Ninja is one of the most popular streamers on Twitch, which holds a firm monopoly over the streaming scene with 72.2% of total live stream time spent on the platform compared to Mixer’s 3%. But those numbers will be change dramatically over the coming months when Ninja gets going on Mixer and his massive fanbase migrate over from Twitch.

This will make a dent in Twitch’s monopoly as fans and creators will now be looking to Mixer as an alternative, which will provide some much needed competition and innovation in the space. It will also bring exposure to creators already on Mixer who otherwise wouldn’t have gotten much attention had Ninja stayed on Twitch.

Think of this whole Ninja/Twitch/Mixer situation like if Marvel broke up with Disney and did its own thing independently.

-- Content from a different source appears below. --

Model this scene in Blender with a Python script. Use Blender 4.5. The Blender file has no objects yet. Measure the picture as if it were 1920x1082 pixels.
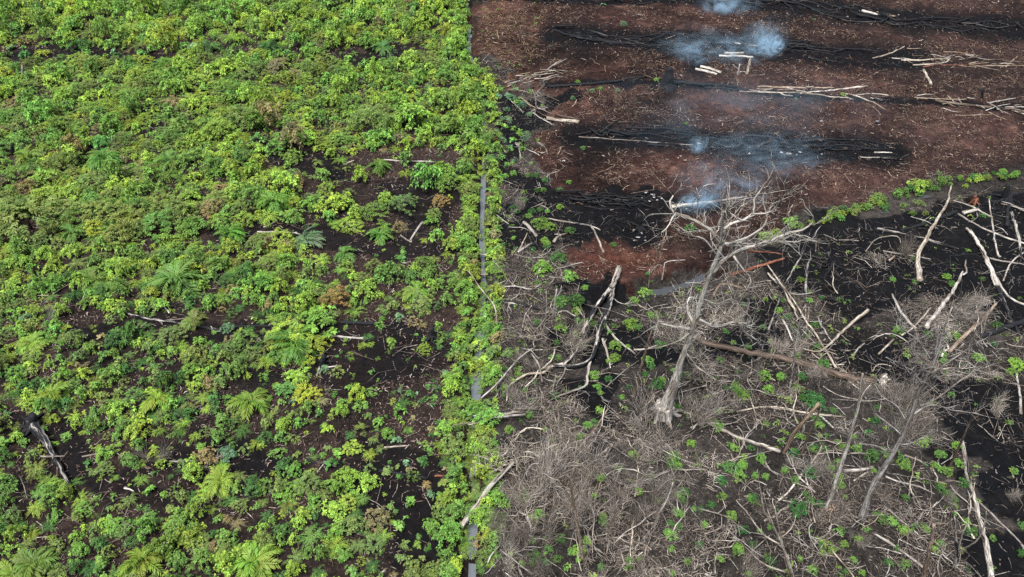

Marvel’s brand and fanbase is large enough that it can be successful on its own, Disney’s massive monopoly on the film market would be smaller thus providing much needed competition, which in turn will foster greater creativity and exposure for other filmmakers and studios who will want to get a piece of the more evenly spread pie.

How this will all pan out remains to be seen but Ninja promises that his streams will be “exactly the same” as they were on Twitch, meaning he’ll still be on the Fortnite train, at least for now.

But seeing as how Mixer is owned by Microsoft, who will be releasing a new Halo game soon, perhaps we could see Ninja swap games at some point. He talked about going back to his roots with the move away from Twitch and what better way to do that than to re-visit the franchise that got him into the streaming scene in the first place.